• Set problem
Give back an exact copy of the lines from the start of the material through the line bearing "random.seed(7)". Include both ends and nothing else.

• Data block

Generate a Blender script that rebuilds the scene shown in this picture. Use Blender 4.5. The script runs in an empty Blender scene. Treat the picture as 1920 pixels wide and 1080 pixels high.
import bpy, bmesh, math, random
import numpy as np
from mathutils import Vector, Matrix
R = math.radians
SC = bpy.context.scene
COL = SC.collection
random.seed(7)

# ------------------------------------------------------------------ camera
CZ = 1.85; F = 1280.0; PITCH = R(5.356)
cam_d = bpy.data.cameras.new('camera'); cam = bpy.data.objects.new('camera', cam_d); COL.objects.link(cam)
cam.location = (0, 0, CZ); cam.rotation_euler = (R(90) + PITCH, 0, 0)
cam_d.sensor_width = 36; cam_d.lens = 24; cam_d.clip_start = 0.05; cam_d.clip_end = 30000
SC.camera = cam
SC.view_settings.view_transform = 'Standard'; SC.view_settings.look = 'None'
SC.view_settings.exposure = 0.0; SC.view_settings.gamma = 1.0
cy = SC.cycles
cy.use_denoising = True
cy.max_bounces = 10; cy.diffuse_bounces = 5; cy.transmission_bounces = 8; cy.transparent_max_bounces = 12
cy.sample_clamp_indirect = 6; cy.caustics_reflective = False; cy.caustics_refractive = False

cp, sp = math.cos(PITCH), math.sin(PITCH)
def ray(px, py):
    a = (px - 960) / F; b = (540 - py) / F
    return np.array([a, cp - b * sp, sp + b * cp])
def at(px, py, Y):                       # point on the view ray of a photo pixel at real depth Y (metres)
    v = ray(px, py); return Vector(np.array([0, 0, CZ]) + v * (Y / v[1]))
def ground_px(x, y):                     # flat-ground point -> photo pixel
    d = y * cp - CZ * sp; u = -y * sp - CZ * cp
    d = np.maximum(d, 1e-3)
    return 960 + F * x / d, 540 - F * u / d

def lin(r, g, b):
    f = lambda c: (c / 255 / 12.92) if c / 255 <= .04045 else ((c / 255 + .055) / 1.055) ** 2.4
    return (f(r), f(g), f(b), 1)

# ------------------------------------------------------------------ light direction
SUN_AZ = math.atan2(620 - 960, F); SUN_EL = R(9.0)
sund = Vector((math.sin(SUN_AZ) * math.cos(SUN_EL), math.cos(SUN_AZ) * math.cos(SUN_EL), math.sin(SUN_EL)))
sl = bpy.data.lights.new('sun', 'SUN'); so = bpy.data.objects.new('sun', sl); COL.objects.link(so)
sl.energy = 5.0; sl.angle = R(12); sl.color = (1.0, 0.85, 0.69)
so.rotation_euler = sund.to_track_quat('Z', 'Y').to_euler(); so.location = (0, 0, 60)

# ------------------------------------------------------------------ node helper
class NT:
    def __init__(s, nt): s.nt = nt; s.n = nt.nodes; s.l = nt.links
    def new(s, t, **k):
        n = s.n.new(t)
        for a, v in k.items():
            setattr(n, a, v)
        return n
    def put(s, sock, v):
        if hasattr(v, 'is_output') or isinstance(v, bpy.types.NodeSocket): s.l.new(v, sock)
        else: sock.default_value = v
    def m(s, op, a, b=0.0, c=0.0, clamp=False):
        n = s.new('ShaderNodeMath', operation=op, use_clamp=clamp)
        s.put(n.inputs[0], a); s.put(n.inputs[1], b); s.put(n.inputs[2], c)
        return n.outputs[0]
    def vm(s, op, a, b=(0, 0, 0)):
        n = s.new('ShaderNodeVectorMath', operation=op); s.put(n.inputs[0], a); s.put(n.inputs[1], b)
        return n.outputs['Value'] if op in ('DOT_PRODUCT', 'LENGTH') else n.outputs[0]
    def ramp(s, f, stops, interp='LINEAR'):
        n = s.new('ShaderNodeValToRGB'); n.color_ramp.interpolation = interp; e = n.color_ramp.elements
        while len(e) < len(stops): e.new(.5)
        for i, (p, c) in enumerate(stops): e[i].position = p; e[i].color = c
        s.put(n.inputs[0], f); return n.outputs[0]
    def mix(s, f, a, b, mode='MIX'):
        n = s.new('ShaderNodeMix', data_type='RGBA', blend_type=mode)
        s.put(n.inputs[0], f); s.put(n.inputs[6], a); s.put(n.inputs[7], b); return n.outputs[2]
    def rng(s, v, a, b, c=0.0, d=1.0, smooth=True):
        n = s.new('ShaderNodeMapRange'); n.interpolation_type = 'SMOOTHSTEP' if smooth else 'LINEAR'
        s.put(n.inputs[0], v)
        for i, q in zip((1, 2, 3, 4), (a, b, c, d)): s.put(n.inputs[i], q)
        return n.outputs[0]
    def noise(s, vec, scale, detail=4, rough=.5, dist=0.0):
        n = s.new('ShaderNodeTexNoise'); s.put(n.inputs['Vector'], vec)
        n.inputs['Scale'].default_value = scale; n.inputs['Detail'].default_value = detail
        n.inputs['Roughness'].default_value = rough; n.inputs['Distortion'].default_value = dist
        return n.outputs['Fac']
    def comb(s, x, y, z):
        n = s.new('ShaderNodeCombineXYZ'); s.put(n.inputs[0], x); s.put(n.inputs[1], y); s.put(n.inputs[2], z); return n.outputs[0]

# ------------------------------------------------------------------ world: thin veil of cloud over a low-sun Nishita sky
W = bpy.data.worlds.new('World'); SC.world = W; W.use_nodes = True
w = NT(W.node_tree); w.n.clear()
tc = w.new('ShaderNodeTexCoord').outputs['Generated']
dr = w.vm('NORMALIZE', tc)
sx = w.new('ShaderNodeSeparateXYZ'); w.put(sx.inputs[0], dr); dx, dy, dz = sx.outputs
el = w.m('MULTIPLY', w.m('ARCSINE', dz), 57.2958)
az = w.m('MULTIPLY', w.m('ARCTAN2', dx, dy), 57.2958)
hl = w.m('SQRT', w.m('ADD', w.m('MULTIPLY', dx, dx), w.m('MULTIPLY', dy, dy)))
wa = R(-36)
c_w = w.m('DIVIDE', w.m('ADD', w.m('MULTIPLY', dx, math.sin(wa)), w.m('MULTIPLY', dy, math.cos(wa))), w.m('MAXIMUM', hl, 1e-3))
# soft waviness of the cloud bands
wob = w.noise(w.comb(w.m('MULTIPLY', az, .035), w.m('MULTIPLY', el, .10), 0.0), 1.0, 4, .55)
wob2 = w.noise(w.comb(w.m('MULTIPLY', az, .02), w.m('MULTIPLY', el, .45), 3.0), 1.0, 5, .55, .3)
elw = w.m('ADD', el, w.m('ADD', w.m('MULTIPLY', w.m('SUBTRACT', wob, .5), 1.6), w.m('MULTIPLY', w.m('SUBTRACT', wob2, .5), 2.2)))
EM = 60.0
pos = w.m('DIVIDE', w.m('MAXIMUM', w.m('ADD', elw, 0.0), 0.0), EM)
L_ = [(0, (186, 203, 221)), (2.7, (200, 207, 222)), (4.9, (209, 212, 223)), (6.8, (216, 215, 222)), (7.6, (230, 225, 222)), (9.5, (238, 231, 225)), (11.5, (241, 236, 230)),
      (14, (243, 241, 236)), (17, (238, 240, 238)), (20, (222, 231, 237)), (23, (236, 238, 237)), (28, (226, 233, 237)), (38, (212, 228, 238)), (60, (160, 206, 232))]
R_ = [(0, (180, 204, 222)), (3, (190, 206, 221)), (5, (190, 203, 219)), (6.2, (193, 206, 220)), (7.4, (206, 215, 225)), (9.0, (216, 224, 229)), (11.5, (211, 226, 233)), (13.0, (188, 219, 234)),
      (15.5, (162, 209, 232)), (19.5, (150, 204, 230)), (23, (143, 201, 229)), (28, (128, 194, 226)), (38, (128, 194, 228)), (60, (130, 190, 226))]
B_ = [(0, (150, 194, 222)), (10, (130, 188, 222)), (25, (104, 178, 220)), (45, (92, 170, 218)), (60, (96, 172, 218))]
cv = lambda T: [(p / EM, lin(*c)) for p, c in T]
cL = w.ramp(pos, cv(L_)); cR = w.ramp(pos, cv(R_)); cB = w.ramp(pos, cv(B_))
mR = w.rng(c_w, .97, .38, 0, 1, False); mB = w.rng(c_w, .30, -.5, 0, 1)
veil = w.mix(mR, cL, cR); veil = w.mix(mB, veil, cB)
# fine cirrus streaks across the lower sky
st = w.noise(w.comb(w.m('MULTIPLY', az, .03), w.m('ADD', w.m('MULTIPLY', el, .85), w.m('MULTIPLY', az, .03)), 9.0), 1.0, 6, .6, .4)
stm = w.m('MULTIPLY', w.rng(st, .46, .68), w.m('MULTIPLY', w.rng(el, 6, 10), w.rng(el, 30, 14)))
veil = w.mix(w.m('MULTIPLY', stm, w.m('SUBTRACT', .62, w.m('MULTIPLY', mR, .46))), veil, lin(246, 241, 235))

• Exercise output
Generate a Blender script that rebuilds the scene shown in this picture. Use Blender 4.5. The script runs in an empty Blender scene. Treat the picture as 1920 pixels wide and 1080 pixels high.
import bpy, bmesh, math, random
import numpy as np
from mathutils import Vector, Matrix
R = math.radians
SC = bpy.context.scene
COL = SC.collection
random.seed(7)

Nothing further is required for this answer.